The type categorizes what the issue represents — Bug, Feature, Refactor, Chore, Spike, Documentation, or whatever fits your work. An issue has exactly one type.

Types are project-specific and can be customized, each with its own icon. Types make filtering and searching easy: show me just the bugs in this milestone, or just the features shipped in v1.0.

Status

The status tracks where an issue is in your workflow. Every status belongs to one of three categories — To Do, In Progress, or Done — and each status becomes a column on the board. Moving an issue between board columns updates its status automatically.

An issue has exactly one status. If you haven't assigned one, the issue can live in an optional No Status column on the board (toggleable in Settings).

Priority

The priority indicates urgency or importance. Each priority can have its own color, making high-priority items easy to spot on the board or in lists. Common setups include Urgent / High / Medium / Low, but simpler schemes work just as well.

An issue has exactly one priority.

Tags

Tags are flexible labels for anything that cuts across types and statuses. Unlike the properties above, an issue can have any number of tags. Create whatever tags make sense for your project:

  • Technical areas: Backend, UI, Infra
  • Workflow states: Needs Review, Blocked
  • Effort hints: Quick Win, Deep Work
  • Anything else: Tech Debt, Research

Tags are project-specific. See Tags for how they work in detail.

Attachments

Attachments can be attached to isses and, when clicked or tapped, can be viewed in Quicklook. You can rename them for quick reference as well.
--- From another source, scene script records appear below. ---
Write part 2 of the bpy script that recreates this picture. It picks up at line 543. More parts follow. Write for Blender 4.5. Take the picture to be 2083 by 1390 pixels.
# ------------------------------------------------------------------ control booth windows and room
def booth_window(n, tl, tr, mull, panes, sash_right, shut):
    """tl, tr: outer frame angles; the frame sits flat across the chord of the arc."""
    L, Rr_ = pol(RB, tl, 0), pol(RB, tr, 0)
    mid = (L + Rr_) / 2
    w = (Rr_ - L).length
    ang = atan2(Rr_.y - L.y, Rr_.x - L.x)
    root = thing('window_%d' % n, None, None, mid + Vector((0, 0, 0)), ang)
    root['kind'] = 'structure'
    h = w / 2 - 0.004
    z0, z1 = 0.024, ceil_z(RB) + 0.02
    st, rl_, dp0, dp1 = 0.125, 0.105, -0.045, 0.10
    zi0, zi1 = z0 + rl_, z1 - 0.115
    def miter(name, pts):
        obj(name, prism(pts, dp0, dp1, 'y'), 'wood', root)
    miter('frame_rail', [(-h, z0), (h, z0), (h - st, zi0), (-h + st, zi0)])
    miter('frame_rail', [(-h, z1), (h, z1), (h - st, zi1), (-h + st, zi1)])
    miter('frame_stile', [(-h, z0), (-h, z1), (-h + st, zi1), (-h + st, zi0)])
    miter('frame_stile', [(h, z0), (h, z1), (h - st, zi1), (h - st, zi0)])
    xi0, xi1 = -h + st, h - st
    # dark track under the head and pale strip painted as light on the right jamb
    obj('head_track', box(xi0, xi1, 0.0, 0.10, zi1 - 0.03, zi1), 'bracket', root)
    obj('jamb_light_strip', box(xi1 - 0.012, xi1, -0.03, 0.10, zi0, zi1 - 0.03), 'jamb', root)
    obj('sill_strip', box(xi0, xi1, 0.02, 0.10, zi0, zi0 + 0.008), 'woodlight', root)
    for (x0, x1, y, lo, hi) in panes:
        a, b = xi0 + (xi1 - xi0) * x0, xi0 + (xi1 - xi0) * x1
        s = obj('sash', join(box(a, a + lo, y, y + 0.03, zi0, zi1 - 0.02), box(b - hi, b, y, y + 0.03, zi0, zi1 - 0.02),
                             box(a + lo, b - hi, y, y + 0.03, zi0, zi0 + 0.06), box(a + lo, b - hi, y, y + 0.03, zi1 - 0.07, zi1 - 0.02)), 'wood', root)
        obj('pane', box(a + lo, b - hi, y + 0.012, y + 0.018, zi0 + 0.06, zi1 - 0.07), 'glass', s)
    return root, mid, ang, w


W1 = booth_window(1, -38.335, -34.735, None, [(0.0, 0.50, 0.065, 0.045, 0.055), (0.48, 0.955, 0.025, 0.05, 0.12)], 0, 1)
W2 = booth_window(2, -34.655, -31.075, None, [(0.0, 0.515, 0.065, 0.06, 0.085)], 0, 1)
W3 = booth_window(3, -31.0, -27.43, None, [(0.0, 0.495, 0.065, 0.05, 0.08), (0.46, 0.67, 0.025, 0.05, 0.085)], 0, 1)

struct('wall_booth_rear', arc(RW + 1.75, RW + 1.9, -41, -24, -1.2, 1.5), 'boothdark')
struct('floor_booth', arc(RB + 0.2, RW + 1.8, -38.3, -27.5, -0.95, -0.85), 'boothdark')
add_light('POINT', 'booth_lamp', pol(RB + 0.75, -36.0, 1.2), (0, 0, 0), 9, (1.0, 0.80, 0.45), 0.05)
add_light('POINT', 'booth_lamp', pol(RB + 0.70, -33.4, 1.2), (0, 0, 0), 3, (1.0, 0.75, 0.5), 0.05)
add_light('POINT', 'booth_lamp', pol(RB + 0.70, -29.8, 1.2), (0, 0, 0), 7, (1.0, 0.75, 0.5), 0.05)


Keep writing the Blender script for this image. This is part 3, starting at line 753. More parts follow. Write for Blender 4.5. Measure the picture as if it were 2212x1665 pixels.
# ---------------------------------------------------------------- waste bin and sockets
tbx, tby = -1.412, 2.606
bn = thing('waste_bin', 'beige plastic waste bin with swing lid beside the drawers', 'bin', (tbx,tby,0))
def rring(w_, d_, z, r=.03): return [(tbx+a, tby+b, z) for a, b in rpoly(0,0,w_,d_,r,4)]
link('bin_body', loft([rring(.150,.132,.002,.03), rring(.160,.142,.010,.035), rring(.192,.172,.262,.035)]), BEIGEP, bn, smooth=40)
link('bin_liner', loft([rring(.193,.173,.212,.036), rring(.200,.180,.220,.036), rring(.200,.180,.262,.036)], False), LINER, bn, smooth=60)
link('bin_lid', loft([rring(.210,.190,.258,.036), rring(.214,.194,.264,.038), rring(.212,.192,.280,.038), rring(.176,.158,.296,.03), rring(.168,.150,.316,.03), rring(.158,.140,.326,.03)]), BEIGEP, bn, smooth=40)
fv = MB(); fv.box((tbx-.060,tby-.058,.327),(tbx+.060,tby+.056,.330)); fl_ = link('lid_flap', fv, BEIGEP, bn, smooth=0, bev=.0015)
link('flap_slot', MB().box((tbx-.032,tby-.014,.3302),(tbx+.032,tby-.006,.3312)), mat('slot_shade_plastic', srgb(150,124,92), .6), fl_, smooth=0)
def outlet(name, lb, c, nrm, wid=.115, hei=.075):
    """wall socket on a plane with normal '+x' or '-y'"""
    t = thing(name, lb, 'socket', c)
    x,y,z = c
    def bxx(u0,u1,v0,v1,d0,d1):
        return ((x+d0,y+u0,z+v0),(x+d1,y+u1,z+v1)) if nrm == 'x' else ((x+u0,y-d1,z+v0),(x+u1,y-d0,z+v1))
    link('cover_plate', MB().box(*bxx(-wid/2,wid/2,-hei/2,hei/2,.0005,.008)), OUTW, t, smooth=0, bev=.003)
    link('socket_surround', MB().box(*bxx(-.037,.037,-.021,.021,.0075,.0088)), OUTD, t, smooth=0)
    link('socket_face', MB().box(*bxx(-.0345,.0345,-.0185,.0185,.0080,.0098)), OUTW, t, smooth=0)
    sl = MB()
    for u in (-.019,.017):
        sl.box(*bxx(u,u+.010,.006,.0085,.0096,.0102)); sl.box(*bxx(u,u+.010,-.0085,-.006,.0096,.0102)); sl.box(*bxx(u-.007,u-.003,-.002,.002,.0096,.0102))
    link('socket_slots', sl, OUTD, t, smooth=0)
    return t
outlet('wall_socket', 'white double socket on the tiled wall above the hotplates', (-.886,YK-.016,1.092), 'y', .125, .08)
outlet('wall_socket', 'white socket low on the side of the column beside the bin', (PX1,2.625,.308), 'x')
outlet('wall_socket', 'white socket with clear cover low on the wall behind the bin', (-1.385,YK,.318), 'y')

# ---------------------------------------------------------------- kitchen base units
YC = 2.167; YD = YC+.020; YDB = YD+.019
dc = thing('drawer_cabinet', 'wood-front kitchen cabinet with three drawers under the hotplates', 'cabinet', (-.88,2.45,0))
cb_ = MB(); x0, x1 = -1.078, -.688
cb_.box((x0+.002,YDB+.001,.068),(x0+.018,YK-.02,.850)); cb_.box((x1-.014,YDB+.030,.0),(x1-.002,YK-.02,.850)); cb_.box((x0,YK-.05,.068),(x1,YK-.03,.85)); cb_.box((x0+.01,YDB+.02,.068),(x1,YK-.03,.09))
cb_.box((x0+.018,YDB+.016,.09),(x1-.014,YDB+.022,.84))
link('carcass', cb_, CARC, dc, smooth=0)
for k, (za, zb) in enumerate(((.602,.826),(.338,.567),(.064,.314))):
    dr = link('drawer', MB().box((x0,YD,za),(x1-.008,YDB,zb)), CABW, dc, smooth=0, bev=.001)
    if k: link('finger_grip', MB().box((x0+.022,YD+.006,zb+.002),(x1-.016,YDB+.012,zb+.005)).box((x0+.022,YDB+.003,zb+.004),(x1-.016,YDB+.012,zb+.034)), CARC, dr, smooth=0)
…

Dragging and dropping an attachment into an Issue on Fox

Dragging and dropping an attachment into an Issue on Fox

Planning

These properties help you plan and track how much work an issue represents.

Due Dates

Set a due date for issues with real deadlines. Issues with due dates can be surfaced in the Navigator as their own "Due" group so you don't lose track of them.

Estimates

Estimates record how much effort you expect an issue to take. Use whatever unit makes sense — hours, days, story points. Estimates feed into the board's column headers, giving you a rolled-up effort total per status column.

Actual Effort

Actual effort records the time you actually spent. Comparing actual against estimated over time improves your future planning and makes it obvious when scope has grown.

Assignment

With Fox for Teams enabled and collaborators on a project, the Assigned To field designates who's responsible for an issue. Each issue can be assigned to one person, or left unassigned. Fox for Teams adds an "Assigned To Me" Navigator group for quickly finding your own work. See Collaboration.

Bookmarks

Bookmarks flag issues you want to return to quickly. They're not a property with values — just a toggle — but bookmarked issues can appear as their own Navigator group for one-click access. Use them for blockers, decisions you need to revisit, or issues you're actively tracking.

History

Every change to an issue is recorded automatically in its history. Fox tracks changes to:

  • Title
  • Status
  • Priority
  • Resolution
  • Type
  • Location (version or milestone)
  • Due date
  • Assignment
  • Lifecycle events (close and reopen)

Each entry shows what changed, when, and — with Fox for Teams enabled — who made the change.

Edit Coalescing

Rapid edits to the same field within 15 seconds are merged into a single history entry. If a value is changed and then reverted back to its original within that window, the history entry is removed entirely. The result is a history that reflects meaningful changes rather than every keystroke.